Exercise task
Copy all the material below, exactly as it stands.

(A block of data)
++++++++++++++++++++

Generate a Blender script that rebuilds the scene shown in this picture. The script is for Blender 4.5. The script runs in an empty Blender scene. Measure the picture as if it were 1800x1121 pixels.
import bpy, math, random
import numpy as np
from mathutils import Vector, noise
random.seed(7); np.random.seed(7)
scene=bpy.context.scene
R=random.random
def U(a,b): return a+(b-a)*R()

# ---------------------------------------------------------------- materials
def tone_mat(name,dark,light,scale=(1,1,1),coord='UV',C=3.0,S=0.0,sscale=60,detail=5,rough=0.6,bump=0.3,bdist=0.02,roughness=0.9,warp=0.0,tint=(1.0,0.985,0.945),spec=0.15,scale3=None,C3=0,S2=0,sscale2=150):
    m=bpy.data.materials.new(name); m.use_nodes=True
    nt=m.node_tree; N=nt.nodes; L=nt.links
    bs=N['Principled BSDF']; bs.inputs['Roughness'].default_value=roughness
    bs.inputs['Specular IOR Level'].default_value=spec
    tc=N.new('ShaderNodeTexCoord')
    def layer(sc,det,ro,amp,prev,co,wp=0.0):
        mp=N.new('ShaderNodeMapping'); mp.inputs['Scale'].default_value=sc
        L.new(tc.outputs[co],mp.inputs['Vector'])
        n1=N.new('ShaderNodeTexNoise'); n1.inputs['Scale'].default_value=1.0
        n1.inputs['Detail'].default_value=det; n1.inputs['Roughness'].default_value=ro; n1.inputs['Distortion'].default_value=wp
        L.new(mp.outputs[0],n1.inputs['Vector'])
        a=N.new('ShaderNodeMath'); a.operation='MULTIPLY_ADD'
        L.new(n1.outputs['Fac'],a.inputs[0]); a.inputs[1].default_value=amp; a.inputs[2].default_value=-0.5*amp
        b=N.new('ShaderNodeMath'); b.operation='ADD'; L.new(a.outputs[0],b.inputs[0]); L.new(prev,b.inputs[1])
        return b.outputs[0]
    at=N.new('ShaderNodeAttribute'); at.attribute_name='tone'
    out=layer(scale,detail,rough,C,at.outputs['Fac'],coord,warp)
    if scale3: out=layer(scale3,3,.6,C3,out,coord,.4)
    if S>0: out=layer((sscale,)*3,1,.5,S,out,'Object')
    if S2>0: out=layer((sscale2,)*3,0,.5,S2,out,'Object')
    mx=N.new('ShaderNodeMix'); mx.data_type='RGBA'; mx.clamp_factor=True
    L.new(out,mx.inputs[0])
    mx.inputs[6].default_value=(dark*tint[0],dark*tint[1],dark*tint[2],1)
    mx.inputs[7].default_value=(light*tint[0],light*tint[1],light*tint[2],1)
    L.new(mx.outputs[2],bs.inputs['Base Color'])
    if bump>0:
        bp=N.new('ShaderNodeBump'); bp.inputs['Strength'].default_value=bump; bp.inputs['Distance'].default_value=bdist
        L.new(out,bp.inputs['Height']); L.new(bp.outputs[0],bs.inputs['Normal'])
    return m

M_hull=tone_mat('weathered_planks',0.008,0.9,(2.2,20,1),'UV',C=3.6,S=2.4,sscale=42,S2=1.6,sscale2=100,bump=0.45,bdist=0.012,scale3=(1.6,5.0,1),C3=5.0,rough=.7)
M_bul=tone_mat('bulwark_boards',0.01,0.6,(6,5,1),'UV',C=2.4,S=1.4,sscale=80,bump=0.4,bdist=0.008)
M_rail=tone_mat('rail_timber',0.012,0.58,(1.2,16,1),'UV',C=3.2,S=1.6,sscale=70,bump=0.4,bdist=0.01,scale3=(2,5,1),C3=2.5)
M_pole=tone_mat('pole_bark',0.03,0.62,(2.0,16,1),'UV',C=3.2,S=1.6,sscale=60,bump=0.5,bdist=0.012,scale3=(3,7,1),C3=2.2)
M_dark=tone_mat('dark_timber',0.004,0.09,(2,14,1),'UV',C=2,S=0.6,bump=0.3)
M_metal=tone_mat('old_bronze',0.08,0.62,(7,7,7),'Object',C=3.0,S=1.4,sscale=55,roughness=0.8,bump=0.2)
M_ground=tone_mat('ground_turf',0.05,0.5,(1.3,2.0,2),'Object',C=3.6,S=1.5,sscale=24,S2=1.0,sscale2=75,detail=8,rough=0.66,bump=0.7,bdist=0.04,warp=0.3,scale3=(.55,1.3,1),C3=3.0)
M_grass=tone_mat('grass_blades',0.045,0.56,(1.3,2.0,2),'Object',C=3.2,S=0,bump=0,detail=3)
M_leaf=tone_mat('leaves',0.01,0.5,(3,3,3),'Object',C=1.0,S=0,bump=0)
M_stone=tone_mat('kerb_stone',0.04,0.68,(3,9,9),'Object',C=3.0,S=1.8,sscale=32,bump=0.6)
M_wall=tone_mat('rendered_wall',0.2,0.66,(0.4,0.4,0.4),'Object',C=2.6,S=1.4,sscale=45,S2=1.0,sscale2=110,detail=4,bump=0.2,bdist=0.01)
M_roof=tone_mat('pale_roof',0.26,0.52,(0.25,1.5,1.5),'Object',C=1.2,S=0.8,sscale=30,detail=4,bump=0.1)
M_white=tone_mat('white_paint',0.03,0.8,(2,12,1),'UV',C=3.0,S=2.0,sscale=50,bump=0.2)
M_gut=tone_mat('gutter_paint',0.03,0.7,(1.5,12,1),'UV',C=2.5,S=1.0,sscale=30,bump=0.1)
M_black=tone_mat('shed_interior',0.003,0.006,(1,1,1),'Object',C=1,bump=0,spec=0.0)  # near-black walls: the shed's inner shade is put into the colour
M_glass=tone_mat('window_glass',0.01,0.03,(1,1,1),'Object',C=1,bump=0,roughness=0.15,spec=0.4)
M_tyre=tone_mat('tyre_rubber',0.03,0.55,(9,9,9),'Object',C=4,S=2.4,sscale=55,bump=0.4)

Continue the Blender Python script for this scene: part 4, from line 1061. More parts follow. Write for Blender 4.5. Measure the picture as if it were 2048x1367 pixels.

++++++++++++++++++++

In response
Generate a Blender script that rebuilds the scene shown in this picture. The script is for Blender 4.5. The script runs in an empty Blender scene. Measure the picture as if it were 1800x1121 pixels.
import bpy, math, random
import numpy as np
from mathutils import Vector, noise
random.seed(7); np.random.seed(7)
scene=bpy.context.scene
R=random.random
def U(a,b): return a+(b-a)*R()

# ---------------------------------------------------------------- materials
def tone_mat(name,dark,light,scale=(1,1,1),coord='UV',C=3.0,S=0.0,sscale=60,detail=5,rough=0.6,bump=0.3,bdist=0.02,roughness=0.9,warp=0.0,tint=(1.0,0.985,0.945),spec=0.15,scale3=None,C3=0,S2=0,sscale2=150):
    m=bpy.data.materials.new(name); m.use_nodes=True
    nt=m.node_tree; N=nt.nodes; L=nt.links
    bs=N['Principled BSDF']; bs.inputs['Roughness'].default_value=roughness
    bs.inputs['Specular IOR Level'].default_value=spec
    tc=N.new('ShaderNodeTexCoord')
    def layer(sc,det,ro,amp,prev,co,wp=0.0):
        mp=N.new('ShaderNodeMapping'); mp.inputs['Scale'].default_value=sc
        L.new(tc.outputs[co],mp.inputs['Vector'])
        n1=N.new('ShaderNodeTexNoise'); n1.inputs['Scale'].default_value=1.0
        n1.inputs['Detail'].default_value=det; n1.inputs['Roughness'].default_value=ro; n1.inputs['Distortion'].default_value=wp
        L.new(mp.outputs[0],n1.inputs['Vector'])
        a=N.new('ShaderNodeMath'); a.operation='MULTIPLY_ADD'
        L.new(n1.outputs['Fac'],a.inputs[0]); a.inputs[1].default_value=amp; a.inputs[2].default_value=-0.5*amp
        b=N.new('ShaderNodeMath'); b.operation='ADD'; L.new(a.outputs[0],b.inputs[0]); L.new(prev,b.inputs[1])
        return b.outputs[0]
    at=N.new('ShaderNodeAttribute'); at.attribute_name='tone'
    out=layer(scale,detail,rough,C,at.outputs['Fac'],coord,warp)
    if scale3: out=layer(scale3,3,.6,C3,out,coord,.4)
    if S>0: out=layer((sscale,)*3,1,.5,S,out,'Object')
    if S2>0: out=layer((sscale2,)*3,0,.5,S2,out,'Object')
    mx=N.new('ShaderNodeMix'); mx.data_type='RGBA'; mx.clamp_factor=True
    L.new(out,mx.inputs[0])
    mx.inputs[6].default_value=(dark*tint[0],dark*tint[1],dark*tint[2],1)
    mx.inputs[7].default_value=(light*tint[0],light*tint[1],light*tint[2],1)
    L.new(mx.outputs[2],bs.inputs['Base Color'])
    if bump>0:
        bp=N.new('ShaderNodeBump'); bp.inputs['Strength'].default_value=bump; bp.inputs['Distance'].default_value=bdist
        L.new(out,bp.inputs['Height']); L.new(bp.outputs[0],bs.inputs['Normal'])
    return m

M_hull=tone_mat('weathered_planks',0.008,0.9,(2.2,20,1),'UV',C=3.6,S=2.4,sscale=42,S2=1.6,sscale2=100,bump=0.45,bdist=0.012,scale3=(1.6,5.0,1),C3=5.0,rough=.7)
M_bul=tone_mat('bulwark_boards',0.01,0.6,(6,5,1),'UV',C=2.4,S=1.4,sscale=80,bump=0.4,bdist=0.008)
M_rail=tone_mat('rail_timber',0.012,0.58,(1.2,16,1),'UV',C=3.2,S=1.6,sscale=70,bump=0.4,bdist=0.01,scale3=(2,5,1),C3=2.5)
M_pole=tone_mat('pole_bark',0.03,0.62,(2.0,16,1),'UV',C=3.2,S=1.6,sscale=60,bump=0.5,bdist=0.012,scale3=(3,7,1),C3=2.2)
M_dark=tone_mat('dark_timber',0.004,0.09,(2,14,1),'UV',C=2,S=0.6,bump=0.3)
M_metal=tone_mat('old_bronze',0.08,0.62,(7,7,7),'Object',C=3.0,S=1.4,sscale=55,roughness=0.8,bump=0.2)
M_ground=tone_mat('ground_turf',0.05,0.5,(1.3,2.0,2),'Object',C=3.6,S=1.5,sscale=24,S2=1.0,sscale2=75,detail=8,rough=0.66,bump=0.7,bdist=0.04,warp=0.3,scale3=(.55,1.3,1),C3=3.0)
M_grass=tone_mat('grass_blades',0.045,0.56,(1.3,2.0,2),'Object',C=3.2,S=0,bump=0,detail=3)
M_leaf=tone_mat('leaves',0.01,0.5,(3,3,3),'Object',C=1.0,S=0,bump=0)
M_stone=tone_mat('kerb_stone',0.04,0.68,(3,9,9),'Object',C=3.0,S=1.8,sscale=32,bump=0.6)
M_wall=tone_mat('rendered_wall',0.2,0.66,(0.4,0.4,0.4),'Object',C=2.6,S=1.4,sscale=45,S2=1.0,sscale2=110,detail=4,bump=0.2,bdist=0.01)
M_roof=tone_mat('pale_roof',0.26,0.52,(0.25,1.5,1.5),'Object',C=1.2,S=0.8,sscale=30,detail=4,bump=0.1)
M_white=tone_mat('white_paint',0.03,0.8,(2,12,1),'UV',C=3.0,S=2.0,sscale=50,bump=0.2)
M_gut=tone_mat('gutter_paint',0.03,0.7,(1.5,12,1),'UV',C=2.5,S=1.0,sscale=30,bump=0.1)
M_black=tone_mat('shed_interior',0.003,0.006,(1,1,1),'Object',C=1,bump=0,spec=0.0)  # near-black walls: the shed's inner shade is put into the colour
M_glass=tone_mat('window_glass',0.01,0.03,(1,1,1),'Object',C=1,bump=0,roughness=0.15,spec=0.4)
M_tyre=tone_mat('tyre_rubber',0.03,0.55,(9,9,9),'Object',C=4,S=2.4,sscale=55,bump=0.4)

Continue the Blender Python script for this scene: part 4, from line 1061. More parts follow. Write for Blender 4.5. Measure the picture as if it were 2048x1367 pixels.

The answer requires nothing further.